To show me what he loved about Liberty Corner, Zubalake invited me to visit his home, a few doors down from the Islamic Society property. When I arrived, on a rainy Memorial Day in late May, a soggy town parade was making its way down the main thoroughfare, Church Street. As Zubulake was introducing me to his family – explaining that his son has autism, and they had moved to the area for his schooling – he spotted the mayor marching by with other members of the township committee. He dashed down to the roadside and shouted: “There’s still time!” [to stop the mosque.]

The politicians frowned and kept marching down Church Street. “I just want them to know how pissed off I am,” Zubulake said.

Chaudry, meanwhile, had organised a contingent from the Islamic Society to march in the Memorial Day parade. They met in front of the house, next to a sign that Chaudry had staked in the yard, reading: “Proud to Be An American.” Whether by chance or intention, the parade’s organisers had put the Islamic Society at the very rear, right behind another marginalised group, the local Democrats. Chaudry coaxed the children who were marching with the Islamic Society’s banner to stay in a tight formation. “Good morning!” he called from beneath a big black umbrella, waving an American flag with his free hand. The parade route ended at a war memorial, where Chaudry left a wreath with a mosque insignia.

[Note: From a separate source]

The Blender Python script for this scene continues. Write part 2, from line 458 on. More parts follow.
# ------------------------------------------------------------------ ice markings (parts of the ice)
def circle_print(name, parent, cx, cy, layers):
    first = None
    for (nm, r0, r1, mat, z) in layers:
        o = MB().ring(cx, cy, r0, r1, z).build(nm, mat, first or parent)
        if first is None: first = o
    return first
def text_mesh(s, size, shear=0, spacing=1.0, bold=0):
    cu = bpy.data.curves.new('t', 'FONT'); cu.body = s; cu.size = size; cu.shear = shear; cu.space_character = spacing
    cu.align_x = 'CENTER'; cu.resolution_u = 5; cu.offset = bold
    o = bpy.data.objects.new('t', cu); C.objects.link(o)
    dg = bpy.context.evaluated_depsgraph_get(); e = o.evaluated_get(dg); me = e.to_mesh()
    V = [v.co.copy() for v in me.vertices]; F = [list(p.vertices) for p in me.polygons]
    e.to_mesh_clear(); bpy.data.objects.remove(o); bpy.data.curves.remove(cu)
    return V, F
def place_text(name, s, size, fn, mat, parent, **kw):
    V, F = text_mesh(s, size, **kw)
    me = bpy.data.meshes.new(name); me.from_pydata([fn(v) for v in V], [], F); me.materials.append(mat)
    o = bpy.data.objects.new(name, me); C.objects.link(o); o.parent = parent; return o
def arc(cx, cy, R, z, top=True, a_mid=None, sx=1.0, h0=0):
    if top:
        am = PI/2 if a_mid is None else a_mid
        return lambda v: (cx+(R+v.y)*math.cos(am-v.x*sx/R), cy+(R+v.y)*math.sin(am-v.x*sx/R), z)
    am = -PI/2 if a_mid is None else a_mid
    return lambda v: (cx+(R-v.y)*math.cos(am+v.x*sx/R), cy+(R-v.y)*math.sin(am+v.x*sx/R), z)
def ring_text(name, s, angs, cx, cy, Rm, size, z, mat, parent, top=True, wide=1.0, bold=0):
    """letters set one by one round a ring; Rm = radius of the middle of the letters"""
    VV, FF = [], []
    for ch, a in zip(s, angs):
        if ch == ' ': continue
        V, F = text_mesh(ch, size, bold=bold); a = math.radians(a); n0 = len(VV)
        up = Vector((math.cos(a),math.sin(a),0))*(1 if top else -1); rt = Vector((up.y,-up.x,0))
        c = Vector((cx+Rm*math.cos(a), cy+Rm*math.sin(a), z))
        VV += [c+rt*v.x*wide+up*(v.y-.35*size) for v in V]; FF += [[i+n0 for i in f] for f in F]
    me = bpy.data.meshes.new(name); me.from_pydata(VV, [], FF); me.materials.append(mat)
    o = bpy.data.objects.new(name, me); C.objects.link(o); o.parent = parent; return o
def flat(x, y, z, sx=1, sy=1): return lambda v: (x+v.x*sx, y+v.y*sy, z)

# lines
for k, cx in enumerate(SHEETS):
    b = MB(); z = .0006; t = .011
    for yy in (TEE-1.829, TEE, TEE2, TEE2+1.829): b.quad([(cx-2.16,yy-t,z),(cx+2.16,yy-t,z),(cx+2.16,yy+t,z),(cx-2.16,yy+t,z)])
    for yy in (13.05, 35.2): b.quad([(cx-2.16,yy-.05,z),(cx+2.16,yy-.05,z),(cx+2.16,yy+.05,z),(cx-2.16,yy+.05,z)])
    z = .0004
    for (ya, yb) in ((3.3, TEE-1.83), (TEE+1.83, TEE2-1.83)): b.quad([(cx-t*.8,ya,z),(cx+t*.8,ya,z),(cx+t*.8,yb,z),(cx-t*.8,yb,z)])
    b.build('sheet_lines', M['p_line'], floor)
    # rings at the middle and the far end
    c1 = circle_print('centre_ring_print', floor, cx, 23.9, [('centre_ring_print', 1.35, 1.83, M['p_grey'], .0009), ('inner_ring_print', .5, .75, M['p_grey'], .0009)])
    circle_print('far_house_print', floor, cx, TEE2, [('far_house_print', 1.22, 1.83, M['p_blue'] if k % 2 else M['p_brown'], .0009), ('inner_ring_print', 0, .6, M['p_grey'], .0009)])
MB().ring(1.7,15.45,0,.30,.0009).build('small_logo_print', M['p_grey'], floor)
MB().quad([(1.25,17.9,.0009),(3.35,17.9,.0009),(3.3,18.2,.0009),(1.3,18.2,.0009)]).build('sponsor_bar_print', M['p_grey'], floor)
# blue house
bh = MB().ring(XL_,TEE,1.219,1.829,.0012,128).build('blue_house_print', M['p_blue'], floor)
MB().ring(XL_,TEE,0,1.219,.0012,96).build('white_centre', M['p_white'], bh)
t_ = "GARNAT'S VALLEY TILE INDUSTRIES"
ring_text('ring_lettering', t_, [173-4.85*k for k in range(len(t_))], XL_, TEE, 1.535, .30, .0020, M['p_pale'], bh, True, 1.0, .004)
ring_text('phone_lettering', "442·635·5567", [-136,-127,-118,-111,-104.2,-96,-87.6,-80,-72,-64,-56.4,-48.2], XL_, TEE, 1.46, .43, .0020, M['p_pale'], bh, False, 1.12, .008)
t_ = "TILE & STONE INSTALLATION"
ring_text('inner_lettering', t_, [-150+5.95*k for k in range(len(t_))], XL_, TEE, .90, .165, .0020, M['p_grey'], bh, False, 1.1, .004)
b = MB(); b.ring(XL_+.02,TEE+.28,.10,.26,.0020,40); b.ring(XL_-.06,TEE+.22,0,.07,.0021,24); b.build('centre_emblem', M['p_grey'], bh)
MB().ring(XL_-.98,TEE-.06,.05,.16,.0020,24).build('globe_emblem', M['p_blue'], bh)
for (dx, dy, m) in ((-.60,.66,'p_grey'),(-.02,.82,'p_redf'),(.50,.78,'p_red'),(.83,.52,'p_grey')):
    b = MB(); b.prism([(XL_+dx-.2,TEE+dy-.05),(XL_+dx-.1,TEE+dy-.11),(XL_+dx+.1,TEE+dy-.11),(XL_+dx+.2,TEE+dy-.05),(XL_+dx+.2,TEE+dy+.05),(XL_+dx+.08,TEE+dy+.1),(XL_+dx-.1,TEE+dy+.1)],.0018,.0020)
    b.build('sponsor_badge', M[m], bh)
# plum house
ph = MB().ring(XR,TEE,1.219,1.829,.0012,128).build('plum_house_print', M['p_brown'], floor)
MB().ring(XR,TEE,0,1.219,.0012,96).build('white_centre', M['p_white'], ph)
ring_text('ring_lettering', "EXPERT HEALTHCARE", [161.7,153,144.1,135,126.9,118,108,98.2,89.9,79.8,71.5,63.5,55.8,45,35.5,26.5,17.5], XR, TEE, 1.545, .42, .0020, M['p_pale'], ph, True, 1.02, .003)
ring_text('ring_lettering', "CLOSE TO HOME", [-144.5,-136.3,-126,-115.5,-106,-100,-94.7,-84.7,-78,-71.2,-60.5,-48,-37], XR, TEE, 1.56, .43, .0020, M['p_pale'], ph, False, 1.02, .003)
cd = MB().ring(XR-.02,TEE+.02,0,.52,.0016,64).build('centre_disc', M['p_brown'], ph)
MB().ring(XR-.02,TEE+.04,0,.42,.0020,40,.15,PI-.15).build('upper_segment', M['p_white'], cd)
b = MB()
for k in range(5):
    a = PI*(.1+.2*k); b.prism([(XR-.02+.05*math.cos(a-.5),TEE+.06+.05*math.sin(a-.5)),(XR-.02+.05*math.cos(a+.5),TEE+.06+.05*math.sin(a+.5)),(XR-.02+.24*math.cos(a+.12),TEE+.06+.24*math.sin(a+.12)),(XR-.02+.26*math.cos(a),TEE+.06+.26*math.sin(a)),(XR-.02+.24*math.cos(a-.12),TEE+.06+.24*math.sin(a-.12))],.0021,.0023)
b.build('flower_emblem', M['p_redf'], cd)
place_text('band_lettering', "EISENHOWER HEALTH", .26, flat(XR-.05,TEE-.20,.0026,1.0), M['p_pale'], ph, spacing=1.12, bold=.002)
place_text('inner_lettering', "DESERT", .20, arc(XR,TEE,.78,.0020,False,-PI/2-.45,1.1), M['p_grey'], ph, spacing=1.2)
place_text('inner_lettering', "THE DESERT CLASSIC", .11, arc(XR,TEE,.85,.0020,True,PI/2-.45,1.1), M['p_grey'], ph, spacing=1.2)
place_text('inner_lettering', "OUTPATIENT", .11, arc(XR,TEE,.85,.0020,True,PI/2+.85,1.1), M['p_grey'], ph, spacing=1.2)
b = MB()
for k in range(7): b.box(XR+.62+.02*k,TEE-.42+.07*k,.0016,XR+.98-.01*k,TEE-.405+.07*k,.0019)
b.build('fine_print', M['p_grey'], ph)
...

“My advice to the community has always been that this is not the time to hide,” Chard told me later. “You have to be out there, fighting for your rights.”

The “local Democrats” are not a “marginalized group.” Remember: Basking Ridge went for Hillary Clinton. But nothing will stop this reporter from finding hints of anti-Muslim feeling when there is none.

And “fighting for your rights” is fine, but Chaudry has been “out there” fighting not for his legitimate rights but demanding his mosque project be given preferential treatment by the planning board. And his lawyers have been keen to deprive his opponents of exercising their free speech rights, by depicting them as bigots. Fortunately, not all were silenced.